Los dos artículos de los años 1961 y 1963, en cambio, muestran que el país ha reaparecido. Los firma un escritor americano de origen escocés, Alastair Reid. Como en 1944, son un compendio documentadísimo de tópicos catalanistas, culturales y políticos, y muestran claramente que Barcelona depende de la fuerza del país, y viceversa. Cuanto más catalana es Barcelona, cuanto más profundiza en las posibilidades de su historia, más cosmopolita es, más moderna, más europea; y más comprensible para el lector. El artículo de 1961, también titulado “Letter from Barcelona”, ocupa cuarenta páginas y es el reportaje central. Reid dice que Barcelona ha tenido dos historias diferentes: una larga y gloriosa que empieza con su fundación, puerto marítimo comercial y estratégico desde los romanos, capital de una de las grandes naciones del Mediterráneo, independiente de espíritu, industriosa y valiente; y la otra, una historia corta y brutal que empieza con la industrialización. Sobre esta base histórica describe la realidad de los sesenta, económicamente deprimida y culturalmente “castrada”. Pero se adivinan movimientos; todo respira de nuevo y permite ver en ello al país.

© Pérez de Rozas / AFB
Las bandurrias y las guitarras de la tuna universitaria amenizan la inauguración de los nuevos locales del Ministerio de Información y Turismo en Barcelona, el 20 de mayo de 1957. En el centro de los músicos, Manuel Fraga, titular del ministerio.

La España de los sesenta es fruto del crecimiento económico puesto en marcha gracias al crecimiento de Europa, la ayuda norteamericana y el Plan de Estabilización de 1959. Si el artículo del año 1961 mostraba un país pobre pero vivo, sometido al shock de las reformas de 1959, el del año 1963 muestra que las reformas han funcionado. Esto desemboca en un acomodamiento mental que acepta la fortaleza histórica del franquismo y en una entrega absoluta al mito del milagro español. Fraga es el publicista de la apertura del régimen y el candidato más plausible a la sucesión del viejo dictador. En el otro platillo de la balanza está una minuciosa descripción del estado mental de los supervivientes de la guerra, que viven entre pesadillas, angustias y silencios.

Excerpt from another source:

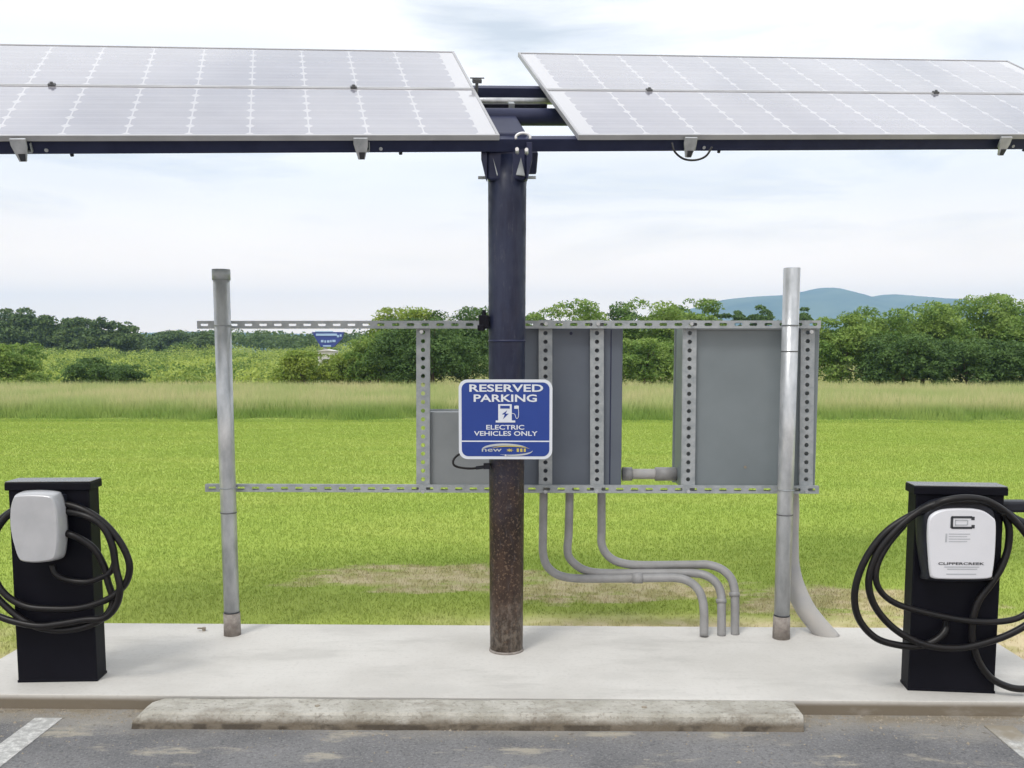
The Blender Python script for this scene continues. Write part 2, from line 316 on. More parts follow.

Pero de todas las explicaciones que Reid da, el catalanismo acaba siendo su tabla de salvación. Reid nos mira con simpatía y se lamenta del fracaso del Estado catalán –“una tragedia dentro de una tragedia”–, pero a la vez no se abstiene de hacer ver que políticamente es un movimiento muerto. A principios de siglo, dice, el separatismo lo tenía todo para ser un movimiento serio: cultura propia, economía e ideas políticas modernas, pero ahora es solo un cadáver que nadie reclama, ignorado en una nevera de la morgue. Como le parece que el país tiene condiciones para ser, intuye que la única respuesta al hecho de que no haya llegado a nada debe ser antropológica. Sobre la manera de vivir barcelonesa edifica un discurso que ya será definitivo: la buena vida del sur hace que los españoles no sepan siquiera qué es la más elemental responsabilidad política. Y los catalanes viven atrapados entre el régimen de un pequeño militar sádico con voz de mujer repelente y los límites mentales de su sensualidad, lo que explica la falta total de disciplina, las explosiones de ímpetu que nunca llegan a nada, el pragmatismo económico y una endémica preferencia por la congelación del instante presente, en una eterna perplejidad de sol y gozo interior, antes que la velocidad y el coste del futuro. El precio del anarquismo moral es esta vida sometida, y esta derrota permanente, que sólo se debe poder aguantar por una disposición metafísica del carácter.

Eso no significa que no se le escape cierto optimismo, como si detectase un latido. Barcelona le desconcierta porque, pese a la voz moderna y a punto para lo que sea, culta y con cuerpo, ni las elites ni el pueblo tienen ninguna musculatura o determinación para hacerlo real, más allá de una gana retórica. Dos veces usa la palabra “castrados”. El artículo daría para una tesis doctoral, y demuestra que para entender a Cataluña y Barcelona, y para explicarla, no queda más remedio que recurrir a la psicología y colocarla en un contexto histórico de siglos.